They were always seen by all who passed by, broke and idle in a number of Washington, DC parks and grassy nooks. After 9/11, however, they began to disappear and in large numbers. "They" were the familiar faces of Washington's homeless.
From Lafayette Park, across Pennsylvania Avenue from the White House, to Virginia Avenue across from the State Department, and Franklin Square, amid the city's glass and steel towers housing DC's power elite to tony Georgetown, many homeless people, both those truly down on their luck and those who were mentally ill, began to disappear.
As one Washington homeless advocate told this editor, "These people simply vanished."
The disappearance of homeless people from the streets of Washington began under the administration of Mayor Anthony Williams and continues in force under that of Adrian Fenty.
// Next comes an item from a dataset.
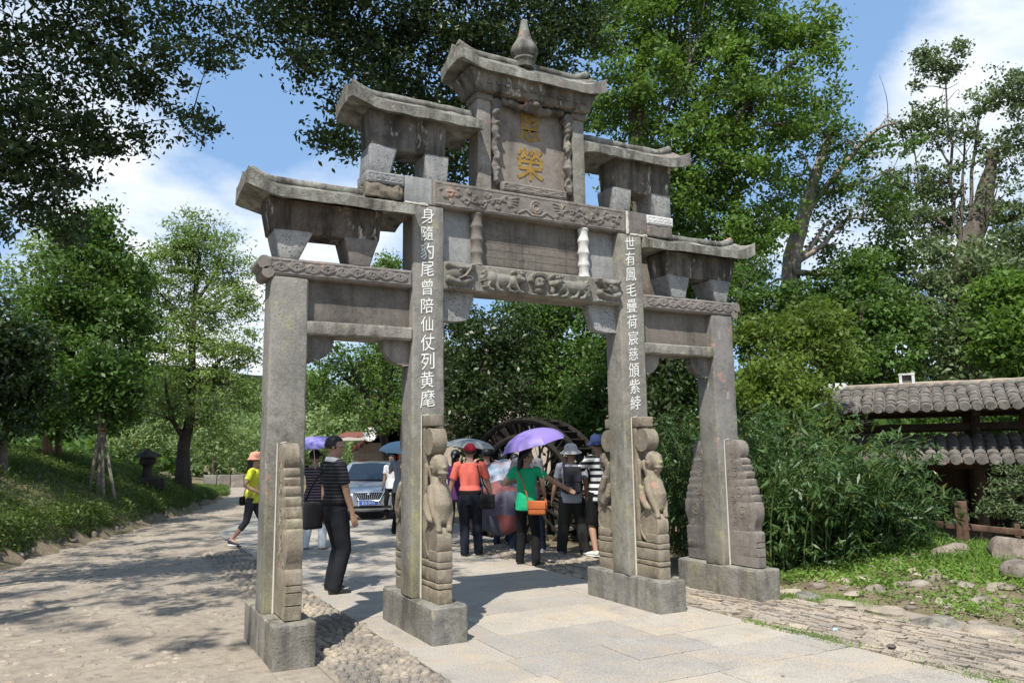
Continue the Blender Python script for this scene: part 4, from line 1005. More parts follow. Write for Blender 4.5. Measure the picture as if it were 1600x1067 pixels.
ro = one('ridge_lantern', MB().add(box((-0.26, 0, 0), (-0.16, 0.2, 0.36))).add(box((0.16, 0, 0), (0.26, 0.2, 0.36))).add(box((-0.26, 0, 0.362), (0.26, 0.2, 0.44))).add(box((-0.158, 0.1, 0.0), (0.158, 0.2, 0.36))).v and (np.concatenate([box((-0.26, 0, 0), (-0.16, 0.2, 0.36))[0], box((0.16, 0, 0), (0.26, 0.2, 0.36))[0], box((-0.27, -0.01, 0.362), (0.27, 0.2, 0.44))[0]]), [tuple(i+8*k for i in f) for k in range(3) for f in box((0, 0, 0), (1, 1, 1))[1]]), M['white_stone'], pav)
ro.location = (-1.45, 0.26, zU1+0.06); ro.scale = (0.55, 0.55, 0.5)
one('lantern_back', box((-0.16, 0.12, 0), (0.16, 0.18, 0.36)), M['slab'], ro)

# low timber fence in front of it
fn = empty('timber_fence', (0, 0, 0)); tag(fn, 'low brown timber fence with square posts along the crest of the right bank', 'fence')
def pole(name, a, b, w, h, m, par):
    a = np.array(a); b = np.array(b); d = b-a; L_ = np.linalg.norm(d); V, F = rbox((0, -w/2, -h/2), (L_, w/2, h/2), 0.012, 0.2, 0.006, 5)
    o = one(name, (V, F), m, par, 40); o.location = a; o.rotation_euler = (0, -math.asin(d[2]/L_), math.atan2(d[1], d[0])); return o
FD = 12.6
pole('rail', at(1340, 808, FD+0.4), at(1503, 822, FD), 0.07, 0.095, M['wood_red'], fn); pole('rail', at(1511, 823, FD), at(1640, 836, FD-0.2), 0.07, 0.085, M['wood_red'], fn)
pole('rail', at(1390, 846, FD+0.2), at(1480, 853, FD), 0.06, 0.06, M['wood_red'], fn)
for (u, v0, v1, w) in ((1507, 783, 856, 0.15), (1593, 818, 862, 0.07), (1411, 806, 862, 0.08)):
    a = at(u, v1, FD); b = a.copy(); b[2] = at(u, v0, FD)[2]; a[2] = min(a[2], b[2]-0.3)-0.25
    o = one('fence_post', rbox((-w/2, -w/2, 0), (w/2, w/2, b[2]-a[2]), 0.012, 0.1, 0.006, 6), M['wood_red'], fn, 40); o.location = a; o.rotation_euler = (0, 0, 0.5)

# water wheel
wd = 14.2; wc = at(818, 772, wd); W = empty('water_wheel', tuple(wc), frame_at(818, wd, R_(-34))[2]); tag(W, 'big dark timber water wheel behind the green shirted woman', 'water wheel')
RW = 1.33; wdt = 0.62
for s in (0, 1):
    th = np.linspace(0, 2*math.pi, 41); Y = wdt*s
    for r0 in (RW, RW-0.30): one('rim', tube(np.stack([r0*np.cos(th), np.full(41, Y), r0*np.sin(th)], 1), [(0.05, 0.06)]*41, 6), M['wheel'], W, 40)
    for k in range(24):
        a = 2*math.pi*k/24; one('spoke', tube([(0.1*math.cos(a), Y, 0.1*math.sin(a)), ((RW-.02)*math.cos(a+0.05), Y, (RW-.02)*math.sin(a+0.05))], 0.022, 5), M['wheel'], W)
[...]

Both African-American mayors, Democrats but beholden to deep-pocketed land developers in a city that rarely elects Republicans to office, began to quietly make it tougher for the homeless to survive in the nation's capital. Last year, Fenty announced that the Franklin School Shelter at 13th an K Streets would be phased out, leaving the homeless residents of that shelter little choice but to move to the streets.
Last August, a number of homeless activists picketed Fenty's home over the plans to close the Franklin shelter. WMR was told by one spokesperson for the homeless that one of the protesters, John McDermott, has also now "vanished." The spokesperson added that there are many cases of people known to live on the streets of Washington simply "disappearing" without a trace.
Some major cities, including New York and Atlanta, have been discovered to be "dumping" their homeless residents on other smaller towns and cities. Others threaten their homeless with prison unless they leave town with usually a one-way bus ticket provided.
However, there is no evidence that Washington, DC has been dumping homeless on other cities or paying their transportation out of town. The homeless spokesperson interviewed by WMR said that DC's homeless are simply "vanishing" without a trace. DC officials in charge of the homeless are very tight-lipped when asked about the fate of unaccounted for homeless in the city.
Although the best case scenario is that these unfortunate people have, in fact, been relocated to other areas, the spokesman ended the interview on a chilling note. He said with federal camps and a high demand for any usable body parts by the lucrative transplant industry, he feared the worst may have befallen some of DC's "invisible residents."